▸ The problem
Pull out each line of the records holding the string "scene".

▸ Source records
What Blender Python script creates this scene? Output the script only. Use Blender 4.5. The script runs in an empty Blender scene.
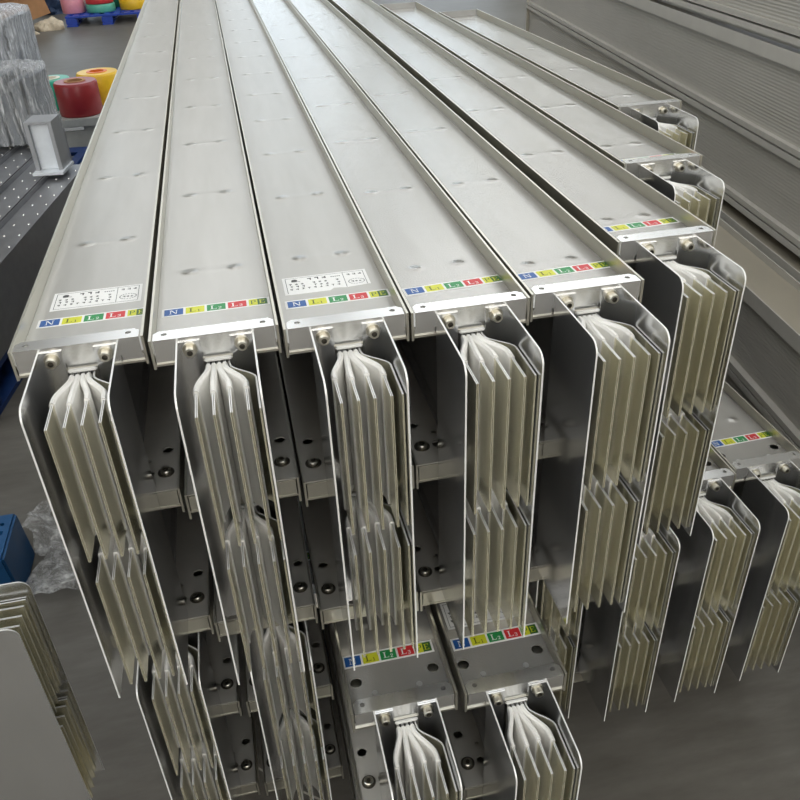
import bpy, bmesh, math, random
from mathutils import Vector, Matrix, noise
random.seed(7)
S = bpy.context.scene
COL = S.collection
ZF = -1.12            # floor level; z = 0 is the top of the trunk stack
# ------------------------------------------------------------------ materials
def nodes(name):
    m = bpy.data.materials.new(name); m.use_nodes = True
    nt = m.node_tree
    return m, nt, nt.nodes['Principled BSDF']
def mth(nt, op, a, b=None, c=None):
    n = nt.nodes.new('ShaderNodeMath'); n.operation = op
    for i, v in enumerate((a, b, c)):
        if v is None: continue
        if isinstance(v, (int, float)): n.inputs[i].default_value = v
        else: nt.links.new(v, n.inputs[i])
    return n.outputs[0]
def coords(nt, kind='Object'):
    return nt.nodes.new('ShaderNodeTexCoord').outputs[kind]
def mapping(nt, vec, scale):
    n = nt.nodes.new('ShaderNodeMapping'); n.inputs['Scale'].default_value = scale
    nt.links.new(vec, n.inputs['Vector']); return n.outputs[0]
def noisetex(nt, vec, scale, detail=4, rough=.55):
    n = nt.nodes.new('ShaderNodeTexNoise'); n.inputs['Scale'].default_value = scale
    n.inputs['Detail'].default_value = detail; n.inputs['Roughness'].default_value = rough
    nt.links.new(vec, n.inputs['Vector']); return n.outputs['Fac']
def ramp(nt, fac, stops):
    n = nt.nodes.new('ShaderNodeValToRGB'); nt.links.new(fac, n.inputs['Fac'])
    e = n.color_ramp.elements
    while len(e) < len(stops): e.new(.5)
    for i, (p, c) in enumerate(stops):
        e[i].position = p; e[i].color = c if len(c) == 4 else (*c, 1)
    return n.outputs['Color']
def bump(nt, height, strength=.3, dist=.01, normal=None):
    n = nt.nodes.new('ShaderNodeBump'); n.inputs['Strength'].default_value = strength
    n.inputs['Distance'].default_value = dist; nt.links.new(height, n.inputs['Height'])
    if normal: nt.links.new(normal, n.inputs['Normal'])
    return n.outputs['Normal']
def plain(name, col, rough=.5, metal=0., nscale=0, namp=.12, bumpst=0, stretch=(1, 1, 1), coat=0):
    m, nt, b = nodes(name)
    b.inputs['Roughness'].default_value = rough; b.inputs['Metallic'].default_value = metal
    b.inputs['Base Color'].default_value = (*col, 1)
    if coat: b.inputs['Coat Weight'].default_value = coat
    if nscale:
        v = mapping(nt, coords(nt), stretch)
        f = noisetex(nt, v, nscale)
        lo = tuple(max(0, c * (1 - namp)) for c in col); hi = tuple(min(1, c * (1 + namp)) for c in col)
        nt.links.new(ramp(nt, f, [(.3, lo), (.7, hi)]), b.inputs['Base Color'])
        r = mth(nt, 'MULTIPLY_ADD', f, .16, rough - .08)
        nt.links.new(r, b.inputs['Roughness'])
        if bumpst: nt.links.new(bump(nt, f, bumpst, .002), b.inputs['Normal'])
    return m
def srgb(r, g, b):
    f = lambda c: (c / 255 / 12.92) if c / 255 < .04045 else ((c / 255 + .055) / 1.055) ** 2.4
    return (f(r), f(g), f(b))

M = {}
M['alu'] = plain('anodised_profile', (.66, .64, .56), .33, .95, 40, .03, .03, (1, .1, 1))
M['cap'] = plain('bright_bracket', (.82, .82, .81), .26, .95, 8, .02)
M['dark_alu'] = plain('web_sheet', (.42, .42, .41), .45, .5, 30, .06)
M['plate'] = plain('polished_plate', (.74, .745, .75), .17, .93, 30, .03, .03, (1, 1, .2))
M['edge'] = plain('sheared_edge', (.84, .84, .82), .45, .25)
M['bar'] = plain('tinned_busbar', (.95, .91, .70), .20, .80, 30, .03, .02, (1, 1, .1))
M['deck'] = plain('deck_sheet', (.62, .60, .55), .45, .35, 30, .04)
M['sleeve'] = plain('white_insulation', (.93, .92, .88), .45, 0, 50, .05, .3, (1, 1, .25))
M['collar'] = plain('white_collar', (.80, .80, .77), .45, 0, 60, .06)
M['zinc'] = plain('yellow_zinc', (.60, .575, .50), .30, 1, 120, .1)
M['socket'] = plain('socket_shadow_steel', (.12, .11, .09), .5, .8)
M['white'] = plain('label_white', (.86, .86, .84), .45, 0, 200, .03)
M['ink'] = plain('label_ink', (.05, .05, .05), .5)
M['blue'] = plain('label_blue', srgb(28, 88, 160), .4); M['yellow'] = plain('label_yellow', srgb(212, 214, 52), .4)
M['green'] = plain('label_green', srgb(30, 140, 72), .4); M['red'] = plain('label_red', srgb(205, 42, 46), .4)
M['dkgreen'] = plain('label_dark_green', srgb(48, 100, 36), .4)
M['letter_w'] = plain('letter_white', (.86, .88, .86), .45); M['letter_y'] = plain('letter_olive', srgb(88, 98, 20), .45)
M['timber'] = plain('timber', (.35, .24, .14), .75, 0, 14, .3, .3, (8, 1, 8))
M['right'] = plain('grey_painted_trunk', (.54, .52, .47), .5, .1, 12, .05)
M['tan'] = plain('tan_lid_sheet', (.44, .40, .32), .45, .3, 12, .05)
M['bluepl'] = plain('blue_plastic', srgb(18, 78, 126), .42, 0, 25, .1)
M['bluepl2'] = plain('blue_pallet_plastic', srgb(20, 62, 165), .45, 0, 20, .15)
M['bluepl3'] = plain('dark_blue_pallet_plastic', srgb(14, 50, 104), .5, 0, 20, .15)
M['card'] = plain('cardboard', srgb(176, 132, 92), .8, 0, 12, .1)
M['wallpaint'] = plain('wall_paint', (.46, .41, .31), .8, 0, 3, .08)
M['ceilpaint'] = plain('ceiling_sheet', (.42, .37, .27), .7, 0, 3, .08)

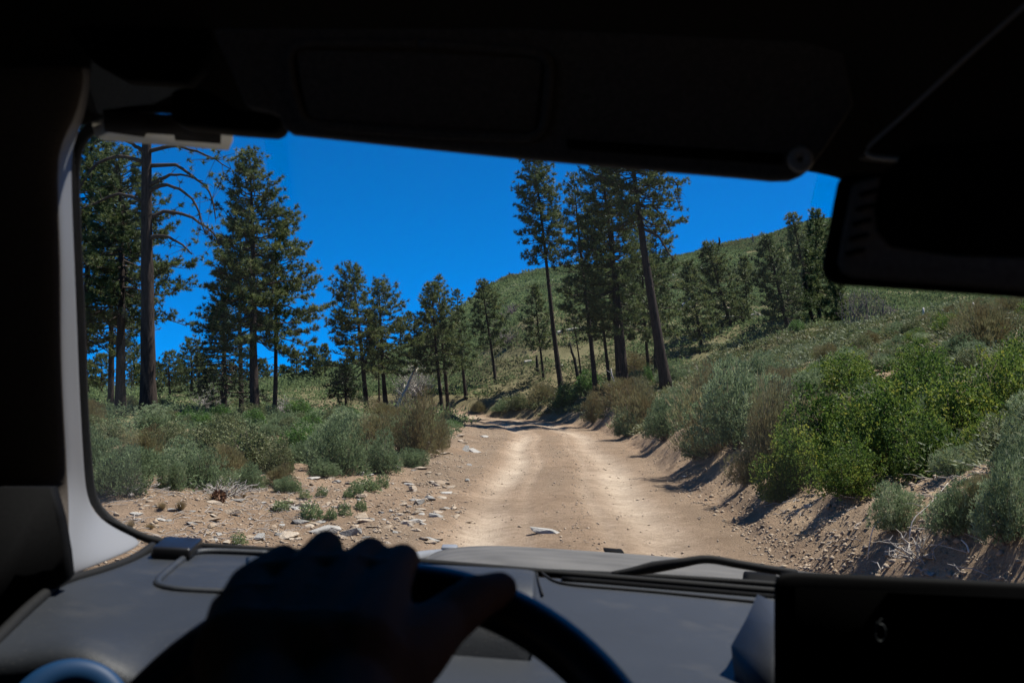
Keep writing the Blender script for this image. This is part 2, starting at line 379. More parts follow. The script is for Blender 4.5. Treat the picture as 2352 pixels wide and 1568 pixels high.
def pine(label, ub, d, ut, vt, vcb, cr, tr, seed, dens=1.0, shape='pine', limbs=None, dead=6, group=None, asym=(0, 0), name='pine_tree', cat='pine tree', lod=1.0):
    rng = np.random.default_rng(seed)
    base = at(ub, d); base[2] -= 0.12
    top = P(ut, vt, d / math.cos(PITCH)) ; ax = np.array([top[0] - base[0], rng.uniform(-0.02, 0.02) * (top[2] - base[2]), top[2] - base[2]])
    H = ax[2]; cbz = max(0.5, P(ub, vcb, d)[2] - base[2]); R = cr / FPX * d * 1.22
    sway = rng.uniform(0, 6.28); amp = 0.012 * H
    def axis(z):
        t = z / H
        return np.array([ax[0] * t + amp * math.sin(3.2 * t + sway) * t * (1 - t) * 2, ax[1] * t, z])
    root = empty(name, base); tag(root, label, cat, group)
    # trunk
    n = 26; zs = np.linspace(0, H * 0.985, n); tt = zs / H
    pts = np.array([axis(z) for z in zs])
    rad = tr * ((1 - tt) ** 0.75 * 0.92 + 0.02) + tr * 0.38 * np.exp(-zs / (tr * 2.2))
    g = Geo(); g.tube(pts, rad, 14 if d < 60 else 9)
    v = g.v[0]; k = 14 if d < 60 else 9
    ang = np.tile(np.arange(k), n); zz = np.repeat(zs, k)
    bump = 1 + 0.09 * vn(ang * 1.7 + 3, zz * 1.3 + seed, seed) * 2
    ctr = np.repeat(pts, k, 0); v[:n * k] = ctr + (v[:n * k] - ctr) * bump[:, None]
    obj('trunk', g.mesh('trunk', M['bark'], True), root)
    lg = Geo(); ng = Geo(); tc = []; ta = []
    crown_h = H - cbz
    nb = int(dens * (32 + 7.5 * crown_h)) if shape != 'bare' else 0
    wpx = d / 996.0
    az = rng.uniform(0, 6.28)
    for i in range(nb):
        t = (i + rng.uniform(0, 1)) / nb
        t = t ** 0.85
        z = cbz + crown_h * 0.985 * t
        az += 2.4 + rng.uniform(-0.5, 0.5)
        if shape == 'pine':
            prof = (0.55 + 0.45 * math.sin(min(1, t / 0.35) * 1.57)) * (1 - t) ** 0.62 + 0.06
            el = -0.28 + 0.95 * t + rng.uniform(-0.15, 0.2)
        elif shape == 'column':
            prof = (0.65 + 0.35 * math.sin(min(1, t / 0.3) * 1.57)) * (1 - t ** 3) ** 0.9 * 0.9 + 0.08
            el = -0.2 + 0.8 * t + rng.uniform(-0.2, 0.2)
        elif shape == 'top':
            prof = (0.75 + 0.25 * t) * math.sqrt(max(0.03, 1 - t ** 2.2))
            el = -0.1 + 0.7 * t + rng.uniform(-0.25, 0.25)
        else:
            prof = (1 - t) ** 0.85 + 0.04; el = -0.30 + 0.5 * t + rng.uniform(-0.1, 0.1)
        L = R * prof * rng.uniform(0.62, 1.12) * (1 + asym[0] * math.cos(az - asym[1]))
        if rng.random() < 0.13: L *= 0.55
        p0 = axis(z); hd = np.array([math.cos(az), math.sin(az), 0])
        p1 = p0 + hd * L * math.cos(el) + np.array([0, 0, L * math.sin(el)])
        m = 6; pl = bend(p0, p1, m, -0.10 if shape != 'fir' else 0.03, rng, 0.03)
        r0 = 0.010 + 0.022 * L * (0.6 if d > 55 else 0.55)
        lg.tube(pl, np.linspace(r0, 0.006, m), 4, cap=False)
        # twigs with needle tufts
        step = ((0.12 if d < 52 else 0.17) if shape != 'fir' else 0.2) / lod
        nt_ = max(3, int(L / step))
        s = np.sort(rng.uniform(0.30 if L > 0.8 else 0.1, 1.0, nt_)); s[-1] = 1.0
        q = np.stack([np.interp(s, np.linspace(0, 1, m), pl[:, a]) for a in range(3)], -1)
        side = np.cross(hd, [0, 0, 1.0]); sg = rng.choice([-1, 1], nt_)
        tl = (0.18 + 0.30 * L * (1 - s)) * rng.uniform(0.5, 1.2, nt_) * (1.0 if shape != 'fir' else 0.8)
        dirs = norm(hd[None] * 0.75 + side[None] * (sg * rng.uniform(0.4, 1.2, nt_))[:, None] + np.array([0, 0, 1.0])[None] * rng.uniform(-0.15, 1.15 if shape != 'fir' else 0.15, nt_)[:, None])
        e = q + dirs * tl[:, None]
        for a_, b_, l_ in zip(q, e, tl):
            if l_ > 0.22 and d < 62: lg.tube(np.array([a_, b_]), [0.011, 0.005], 3, cap=False)
        for fr in (1.0, 0.55):
            keep = (tl > 0.30) | (fr == 1.0)
            tc.append((q + (e - q) * fr)[keep]); ta.append(norm(dirs + np.array([0, 0, 0.35]))[keep])
    if nb:
        tc = np.concatenate(tc); ta = np.concatenate(ta)
    # explicit limbs, given in picture units relative to the trunk: (v_start, [(du, v), ...], tuft count)
    for (v0, path, ntf) in (limbs or []):
        z0 = P(ub, v0, d)[2] - base[2]; p0 = axis(z0); yo = rng.uniform(-0.8, 0.8)
        pl = [p0]
        for j, (du, v) in enumerate(path):
            zz = P(ub, v, d)[2] - base[2]
            pl.append(np.array([p0[0] + du / FPX * d, p0[1] + yo * (j + 1) / len(path), zz]))
        pl = np.array(pl); ts = np.linspace(0, 1, len(pl)); tf = np.linspace(0, 1, 12)
        from_ = np.stack([np.interp(tf, ts, pl[:, a]) for a in range(3)], -1)
        from_[1:-1] = (from_[:-2] + 2 * from_[1:-1] + from_[2:]) / 4 + rng.normal(size=(10, 3)) * 0.02
        lb = Geo(); lb.tube(from_, np.linspace(0.085, 0.018, 12), 6)
        for j in range(9):
            a_ = from_[rng.integers(2, 12)]; dd = norm(rng.normal(size=3) + np.array([0, 0, -0.3])); b_ = a_ + dd * rng.uniform(0.15, 0.6)
            lb.tube(bend(a_, b_, 4, 0.05, rng, 0.08), np.linspace(0.016, 0.005, 4), 3, cap=False)
        if ntf:
            aa = from_[rng.integers(7, 12, ntf)] + rng.normal(size=(ntf, 3)) * 0.35
            tc = np.concatenate([tc, aa]) if len(tc) else aa
            dn = norm(rng.normal(size=(ntf, 3)) * 0.6 + np.array([0, 0, 0.2])); ta = np.concatenate([ta, dn]) if len(ta) else dn
            for a_ in aa[::2]:
                lb.tube(np.array([from_[9], a_]), [0.012, 0.005], 3, cap=False)
        obj('limb', lb.mesh('limb', M['limb'], True), root)
    # dead twigs on the bare lower trunk
    for i in range(int(dead)):
        z = cbz * rng.uniform(0.35, 1.02); a_ = rng.uniform(0, 6.28); L = rng.uniform(0.3, 1.0) * min(1.0, R * 0.5)
        p0 = axis(z); p1 = p0 + np.array([math.cos(a_) * L, math.sin(a_) * L, -0.25 * L])
        lg.tube(bend(p0, p1, 5, 0.08, rng, 0.05), np.linspace(0.016, 0.004, 5), 3, cap=False)
    if lg.n: tag(obj('branchwork', lg.mesh('branchwork', M['limb'], True), root), kind='stuff')
    if len(tc):
        kk = 24 if d < 50 else 15
        if shape == 'fir': tufts(ng, tc, ta, rng, 14, 0.20, max(0.03, wpx * 0.6), 0.9)
        else: tufts(ng, tc, ta, rng, kk, 0.21 if d < 52 else 0.27, max(0.030, wpx * 0.8), 1.05)
        tag(obj('crown', ng.mesh('crown', M['fir' if shape == 'fir' else 'needle']), root), kind='stuff')
    return root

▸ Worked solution
What Blender Python script creates this scene? Output the script only. Use Blender 4.5. The script runs in an empty Blender scene.
S = bpy.context.scene